Tuesday, June 06, 2006

Those trusting conspiracy theorists.

Right now the CSO is preparing himself for an online debate where he will defend the resolution “the 9-11 report, and indeed the government’s report on what happened on September 11, is substantially correct” or some similar statement. (They don’t have exactly what the resolution will be worked out.) When the thing actually starts, I will link to it, naturally.

But I came home from teaching last night to find him hyped up and full of good points. Unfortunately, the CSO has an engineer’s mind so many of the points hinged on ideas like “if I can get everybody to understand the physics of molten steel, then it will be obvious that any charges inside the towers would have had to have been placed in the exact spot where the plane hit. And we all know you can’t really precision fly a passenger plane.”

He does actually get that most of us haven’t grasped the physics of molten steel. Heck, the 9-11 conspiracy folks I’ve read don’t seem to get that you don’t shoot down a large plane over a major city. (Surely it would explode into harmlessly tiny pieces! That’s always what happens in the movies!)

While I bring up the people who think it’s ok to shoot down planes over New York and Washington more often because, well, I have a personal stake, I don’t think that is the strangest or most interesting argument people make.

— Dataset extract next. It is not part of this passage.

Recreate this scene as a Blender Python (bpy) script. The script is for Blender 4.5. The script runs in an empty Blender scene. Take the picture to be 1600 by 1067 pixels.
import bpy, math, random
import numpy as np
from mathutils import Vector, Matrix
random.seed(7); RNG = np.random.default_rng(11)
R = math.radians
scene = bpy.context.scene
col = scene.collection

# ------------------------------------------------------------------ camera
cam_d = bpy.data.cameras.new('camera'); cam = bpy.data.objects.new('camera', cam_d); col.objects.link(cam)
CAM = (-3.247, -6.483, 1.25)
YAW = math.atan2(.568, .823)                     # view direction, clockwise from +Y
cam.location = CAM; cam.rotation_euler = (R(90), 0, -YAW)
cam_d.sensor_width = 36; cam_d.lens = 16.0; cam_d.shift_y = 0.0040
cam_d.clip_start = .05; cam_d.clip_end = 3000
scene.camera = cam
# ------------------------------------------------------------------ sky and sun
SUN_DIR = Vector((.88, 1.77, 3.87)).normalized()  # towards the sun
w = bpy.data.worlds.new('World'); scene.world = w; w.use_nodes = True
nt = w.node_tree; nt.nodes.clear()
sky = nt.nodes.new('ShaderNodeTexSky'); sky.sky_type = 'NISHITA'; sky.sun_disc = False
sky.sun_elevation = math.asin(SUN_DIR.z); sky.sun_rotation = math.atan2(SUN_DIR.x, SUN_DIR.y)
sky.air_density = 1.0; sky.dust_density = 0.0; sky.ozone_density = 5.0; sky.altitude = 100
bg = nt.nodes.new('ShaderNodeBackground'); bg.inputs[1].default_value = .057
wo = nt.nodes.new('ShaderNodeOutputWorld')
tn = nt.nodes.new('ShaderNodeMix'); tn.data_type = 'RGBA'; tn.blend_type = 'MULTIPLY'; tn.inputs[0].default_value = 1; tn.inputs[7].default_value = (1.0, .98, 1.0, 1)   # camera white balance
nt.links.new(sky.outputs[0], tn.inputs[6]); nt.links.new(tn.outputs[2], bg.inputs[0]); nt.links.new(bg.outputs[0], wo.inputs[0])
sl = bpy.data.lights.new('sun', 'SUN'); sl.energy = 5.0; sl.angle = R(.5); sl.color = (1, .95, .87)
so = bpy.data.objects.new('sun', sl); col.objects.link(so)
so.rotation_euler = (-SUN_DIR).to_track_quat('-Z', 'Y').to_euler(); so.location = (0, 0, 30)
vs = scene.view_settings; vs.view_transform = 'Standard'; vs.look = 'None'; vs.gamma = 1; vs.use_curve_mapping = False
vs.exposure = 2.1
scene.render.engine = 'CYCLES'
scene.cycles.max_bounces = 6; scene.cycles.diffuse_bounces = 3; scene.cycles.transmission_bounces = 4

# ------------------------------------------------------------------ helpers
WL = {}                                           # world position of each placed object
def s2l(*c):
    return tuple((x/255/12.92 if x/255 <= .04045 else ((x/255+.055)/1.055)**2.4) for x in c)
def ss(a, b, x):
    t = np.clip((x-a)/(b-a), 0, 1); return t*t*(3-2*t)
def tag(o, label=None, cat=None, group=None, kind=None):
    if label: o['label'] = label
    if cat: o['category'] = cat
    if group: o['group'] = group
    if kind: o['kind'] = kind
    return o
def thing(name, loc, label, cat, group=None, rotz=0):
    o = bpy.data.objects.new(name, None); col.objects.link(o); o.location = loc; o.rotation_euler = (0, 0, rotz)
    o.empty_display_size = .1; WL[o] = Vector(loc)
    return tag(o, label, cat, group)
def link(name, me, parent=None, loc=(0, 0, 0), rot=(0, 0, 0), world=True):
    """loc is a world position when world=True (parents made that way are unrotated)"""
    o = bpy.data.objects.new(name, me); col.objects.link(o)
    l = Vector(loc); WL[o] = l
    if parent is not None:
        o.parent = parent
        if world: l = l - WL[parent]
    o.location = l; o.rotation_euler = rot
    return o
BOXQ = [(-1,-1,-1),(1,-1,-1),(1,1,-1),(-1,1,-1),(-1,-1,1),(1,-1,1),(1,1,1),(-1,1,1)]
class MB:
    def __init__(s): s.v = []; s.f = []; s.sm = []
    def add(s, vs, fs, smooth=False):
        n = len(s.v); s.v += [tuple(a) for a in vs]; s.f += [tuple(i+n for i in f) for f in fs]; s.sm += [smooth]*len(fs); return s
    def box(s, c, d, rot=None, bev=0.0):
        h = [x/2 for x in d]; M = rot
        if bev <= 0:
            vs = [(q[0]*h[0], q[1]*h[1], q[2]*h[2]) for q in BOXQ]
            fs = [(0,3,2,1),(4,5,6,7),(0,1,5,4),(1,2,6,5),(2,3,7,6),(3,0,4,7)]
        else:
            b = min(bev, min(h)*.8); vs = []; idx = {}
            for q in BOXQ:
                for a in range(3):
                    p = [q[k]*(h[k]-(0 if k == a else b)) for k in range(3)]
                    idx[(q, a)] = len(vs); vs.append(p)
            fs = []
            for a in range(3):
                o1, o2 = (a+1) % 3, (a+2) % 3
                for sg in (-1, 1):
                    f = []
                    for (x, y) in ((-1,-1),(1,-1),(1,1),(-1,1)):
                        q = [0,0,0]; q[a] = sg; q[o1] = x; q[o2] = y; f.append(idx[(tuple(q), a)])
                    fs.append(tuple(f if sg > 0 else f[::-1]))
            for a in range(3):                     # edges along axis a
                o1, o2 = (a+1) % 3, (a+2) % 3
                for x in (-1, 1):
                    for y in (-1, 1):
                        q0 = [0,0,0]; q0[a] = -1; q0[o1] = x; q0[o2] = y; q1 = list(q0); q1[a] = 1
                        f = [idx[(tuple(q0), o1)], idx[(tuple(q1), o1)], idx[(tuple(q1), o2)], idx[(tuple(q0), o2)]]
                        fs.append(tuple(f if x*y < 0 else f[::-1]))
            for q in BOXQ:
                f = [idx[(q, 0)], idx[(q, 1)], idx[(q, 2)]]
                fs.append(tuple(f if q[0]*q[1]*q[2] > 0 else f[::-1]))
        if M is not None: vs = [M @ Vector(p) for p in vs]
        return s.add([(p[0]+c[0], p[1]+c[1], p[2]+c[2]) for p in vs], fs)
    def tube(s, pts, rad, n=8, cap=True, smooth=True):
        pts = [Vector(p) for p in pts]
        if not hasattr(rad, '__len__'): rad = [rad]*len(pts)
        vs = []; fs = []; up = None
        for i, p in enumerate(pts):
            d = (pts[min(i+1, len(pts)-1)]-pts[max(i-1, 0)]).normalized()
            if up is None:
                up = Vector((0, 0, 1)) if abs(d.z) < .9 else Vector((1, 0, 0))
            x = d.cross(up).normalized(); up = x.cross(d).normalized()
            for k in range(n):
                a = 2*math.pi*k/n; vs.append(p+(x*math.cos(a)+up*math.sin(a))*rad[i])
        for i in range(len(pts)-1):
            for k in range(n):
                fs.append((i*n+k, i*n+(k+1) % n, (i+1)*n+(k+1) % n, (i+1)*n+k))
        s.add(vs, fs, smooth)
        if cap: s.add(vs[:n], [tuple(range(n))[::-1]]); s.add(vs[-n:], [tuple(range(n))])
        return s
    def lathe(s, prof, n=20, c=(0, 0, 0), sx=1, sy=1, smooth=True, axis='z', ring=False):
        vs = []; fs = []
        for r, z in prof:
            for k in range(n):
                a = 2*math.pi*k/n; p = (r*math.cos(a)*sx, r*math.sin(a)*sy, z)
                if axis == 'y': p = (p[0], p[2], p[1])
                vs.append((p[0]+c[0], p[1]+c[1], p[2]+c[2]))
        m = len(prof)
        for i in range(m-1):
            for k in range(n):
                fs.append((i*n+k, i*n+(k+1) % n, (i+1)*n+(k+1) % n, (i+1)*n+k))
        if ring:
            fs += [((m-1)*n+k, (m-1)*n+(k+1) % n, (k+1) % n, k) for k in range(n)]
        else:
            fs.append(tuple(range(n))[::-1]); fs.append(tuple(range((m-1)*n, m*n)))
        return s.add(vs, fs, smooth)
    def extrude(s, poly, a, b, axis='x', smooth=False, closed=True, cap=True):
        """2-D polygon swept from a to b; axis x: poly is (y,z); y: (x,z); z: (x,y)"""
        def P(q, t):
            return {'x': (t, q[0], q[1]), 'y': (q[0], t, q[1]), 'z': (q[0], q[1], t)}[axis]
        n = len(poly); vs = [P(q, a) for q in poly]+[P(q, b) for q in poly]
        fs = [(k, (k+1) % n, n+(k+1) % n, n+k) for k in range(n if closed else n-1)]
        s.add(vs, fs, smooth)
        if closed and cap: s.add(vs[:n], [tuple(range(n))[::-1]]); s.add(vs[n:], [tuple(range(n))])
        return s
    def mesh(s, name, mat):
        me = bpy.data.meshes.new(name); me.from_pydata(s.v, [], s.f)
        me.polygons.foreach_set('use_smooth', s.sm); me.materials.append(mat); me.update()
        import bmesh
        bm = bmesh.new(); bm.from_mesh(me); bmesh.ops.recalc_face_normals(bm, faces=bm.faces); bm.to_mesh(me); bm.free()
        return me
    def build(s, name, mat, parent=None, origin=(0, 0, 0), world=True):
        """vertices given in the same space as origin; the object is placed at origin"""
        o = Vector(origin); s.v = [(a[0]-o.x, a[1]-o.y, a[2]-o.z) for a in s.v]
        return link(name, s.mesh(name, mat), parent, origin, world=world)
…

The one that really gets me is the people who believe that it had to be a conspiracy because surely in the twenty minutes or so between the FAA realizing it was a hijacking and the first plane hitting the tower, the government could have gotten a jet up there. (What the jet would have done is another story. They usually escort lost planes, but I doubt the terrorists were looking to be escorted safely down. The only thing I can think of that they could have done is shoot the plane down, if not over one of the cities, over one of the suburbs. Is there anyplace less than 200 miles or so from New York where bringing down a plane wouldn’t kill a whole bunch of people? And did either of the planes fly over that place?)

But it is interesting to me the faith in government it takes to believe that we would have predicted an act close enough to this would have happened and known that during peacetime we needed to keep fighter jets running at all times to intercept air attacks that suddenly materialized. (Keep in mind that a DOMESTIC air attack is a really weird situation. We were expecting the planes to have to fly here from across the ocean, someplace like Russia. Canada or Mexico won't be attacking us.)

It’s my experience that those who like the government least secretly trust it the most. It is always the rightwing nut jobs, bellies full of Kool-Aid, who can bitch for hours about the incompetence of government, excepting their brilliant cover-up of the Kennedy assassination, which is possibly the most-researched crime in modern history. Extremist liberals and conservatives alike rail against the government but expect laws (from banning junk food in the schools to banning porn) to fix society's problems.

It’s a weird dynamic.

CC



4 comments:

Anonymous said...

Twenty minutes? I've been told it takes less than five minutes, and they are "always ready". That's wrong? I don't know about this kind of stuff, but I have flown over restricted space in a small plane (off course) and the pilot was very nervous about being shot down.

Chalicechick said...

Don't know about five minutes. Will look into that.

But I do know as a Washingtonian (give or take) that small planes do fly too close to the White House and get escorted down by jets. Happens about once a year in our neck of the woods and nobody's been shot down yet.

Here's the last time it happened, slightly over a year ago.

If you're ever in a small plane over restricted airspace, don't freak out, just stay calm and do what the nice men from NORAD in the F-16 tells you to.

CC

Joel Monka said...

Here's a bit more on why they weren't intercepted:
http://www.popularmechanics.com/science/defense/1227842.html?page=3&c=y

Joel Monka said...

Hmmm... that link didn't copy right- obviously a conspiracy! Just go to popularmechanics.com and enter 9/11 into their search feature.